Records shown =>

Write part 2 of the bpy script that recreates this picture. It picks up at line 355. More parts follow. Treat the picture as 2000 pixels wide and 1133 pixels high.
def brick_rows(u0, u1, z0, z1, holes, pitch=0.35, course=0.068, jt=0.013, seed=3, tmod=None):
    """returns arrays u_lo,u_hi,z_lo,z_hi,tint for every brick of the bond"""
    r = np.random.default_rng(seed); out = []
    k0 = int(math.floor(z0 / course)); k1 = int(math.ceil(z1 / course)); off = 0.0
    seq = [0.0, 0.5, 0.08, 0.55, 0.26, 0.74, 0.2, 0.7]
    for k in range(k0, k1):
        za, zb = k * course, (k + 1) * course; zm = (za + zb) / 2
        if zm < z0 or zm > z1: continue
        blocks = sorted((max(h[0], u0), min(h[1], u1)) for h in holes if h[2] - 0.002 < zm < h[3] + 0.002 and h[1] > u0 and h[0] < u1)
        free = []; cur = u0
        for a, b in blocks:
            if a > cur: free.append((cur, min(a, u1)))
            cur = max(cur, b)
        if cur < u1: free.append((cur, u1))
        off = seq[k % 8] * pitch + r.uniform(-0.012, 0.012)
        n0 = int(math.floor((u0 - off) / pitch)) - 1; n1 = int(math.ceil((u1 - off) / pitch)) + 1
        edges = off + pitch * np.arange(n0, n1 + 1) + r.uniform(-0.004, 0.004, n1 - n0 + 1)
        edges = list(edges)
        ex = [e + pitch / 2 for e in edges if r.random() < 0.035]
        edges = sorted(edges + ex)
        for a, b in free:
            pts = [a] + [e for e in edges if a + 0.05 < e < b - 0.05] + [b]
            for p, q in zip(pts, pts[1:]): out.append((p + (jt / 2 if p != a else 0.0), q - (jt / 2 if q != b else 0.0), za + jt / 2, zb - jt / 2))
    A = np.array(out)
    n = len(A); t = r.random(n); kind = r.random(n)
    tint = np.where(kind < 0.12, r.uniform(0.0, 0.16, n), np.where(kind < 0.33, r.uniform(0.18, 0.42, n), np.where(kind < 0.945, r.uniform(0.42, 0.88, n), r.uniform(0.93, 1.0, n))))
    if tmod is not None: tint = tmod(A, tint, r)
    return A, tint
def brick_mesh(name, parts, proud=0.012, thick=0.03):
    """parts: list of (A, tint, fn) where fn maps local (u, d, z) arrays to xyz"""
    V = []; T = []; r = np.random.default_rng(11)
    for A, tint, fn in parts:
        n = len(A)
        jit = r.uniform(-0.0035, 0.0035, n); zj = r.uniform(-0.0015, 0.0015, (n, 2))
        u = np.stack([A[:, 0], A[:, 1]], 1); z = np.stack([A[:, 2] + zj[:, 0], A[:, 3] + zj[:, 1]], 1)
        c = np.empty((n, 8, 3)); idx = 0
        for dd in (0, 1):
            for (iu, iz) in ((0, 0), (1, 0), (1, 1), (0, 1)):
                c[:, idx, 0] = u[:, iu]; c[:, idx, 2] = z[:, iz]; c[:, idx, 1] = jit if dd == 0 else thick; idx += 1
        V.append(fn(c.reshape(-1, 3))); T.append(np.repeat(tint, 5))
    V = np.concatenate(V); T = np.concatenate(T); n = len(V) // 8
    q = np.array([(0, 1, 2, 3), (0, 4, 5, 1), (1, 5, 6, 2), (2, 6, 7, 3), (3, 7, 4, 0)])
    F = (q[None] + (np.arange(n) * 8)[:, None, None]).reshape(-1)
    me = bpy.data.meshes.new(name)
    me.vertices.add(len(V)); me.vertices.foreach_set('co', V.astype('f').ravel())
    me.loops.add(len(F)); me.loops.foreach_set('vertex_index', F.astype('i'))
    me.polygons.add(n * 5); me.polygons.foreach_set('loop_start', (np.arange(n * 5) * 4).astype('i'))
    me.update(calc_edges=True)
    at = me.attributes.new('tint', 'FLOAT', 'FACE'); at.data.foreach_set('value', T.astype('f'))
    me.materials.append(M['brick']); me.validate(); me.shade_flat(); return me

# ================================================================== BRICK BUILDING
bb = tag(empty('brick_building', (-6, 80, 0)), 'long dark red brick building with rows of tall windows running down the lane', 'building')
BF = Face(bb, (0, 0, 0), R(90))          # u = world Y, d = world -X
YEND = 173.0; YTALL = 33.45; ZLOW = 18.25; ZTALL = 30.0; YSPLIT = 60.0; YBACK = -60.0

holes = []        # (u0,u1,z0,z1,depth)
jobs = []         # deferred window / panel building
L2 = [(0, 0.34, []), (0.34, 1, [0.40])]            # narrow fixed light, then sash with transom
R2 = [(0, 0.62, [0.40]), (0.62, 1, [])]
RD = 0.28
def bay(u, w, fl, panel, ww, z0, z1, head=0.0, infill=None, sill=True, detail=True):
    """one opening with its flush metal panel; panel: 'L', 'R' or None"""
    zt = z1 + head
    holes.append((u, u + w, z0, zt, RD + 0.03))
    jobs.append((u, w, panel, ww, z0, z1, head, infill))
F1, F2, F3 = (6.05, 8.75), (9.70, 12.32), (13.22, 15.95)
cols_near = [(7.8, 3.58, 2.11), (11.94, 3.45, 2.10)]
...
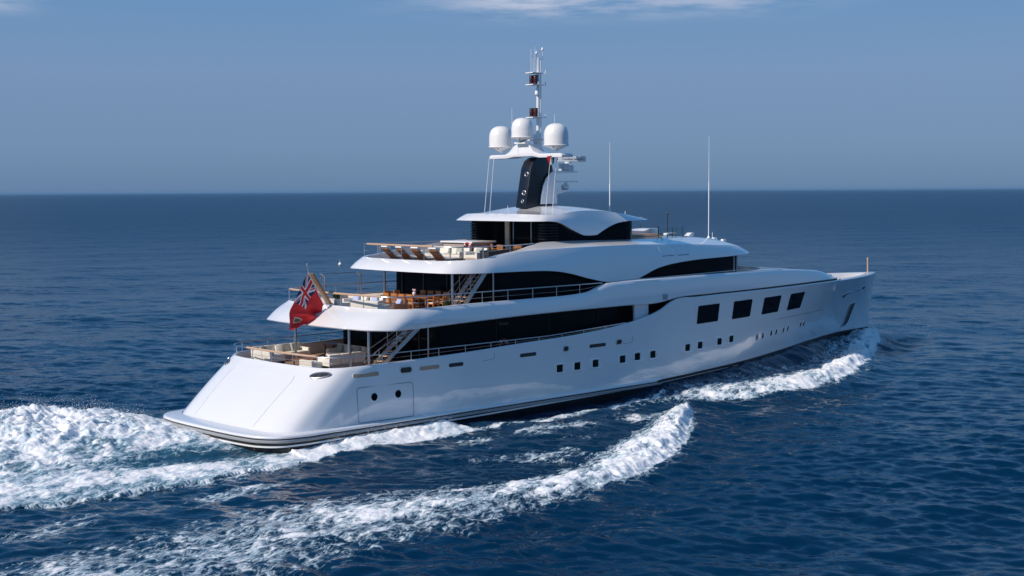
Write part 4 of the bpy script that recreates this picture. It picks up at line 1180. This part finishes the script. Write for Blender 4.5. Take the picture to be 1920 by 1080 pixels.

Exercise details => Identify which lines contain the word "Write" and copy each one.

Exercise output =>
Write part 2 of the bpy script that recreates this picture. It picks up at line 355. More parts follow. Treat the picture as 2000 pixels wide and 1133 pixels high.
Write part 4 of the bpy script that recreates this picture. It picks up at line 1180. This part finishes the script. Write for Blender 4.5. Take the picture to be 1920 by 1080 pixels.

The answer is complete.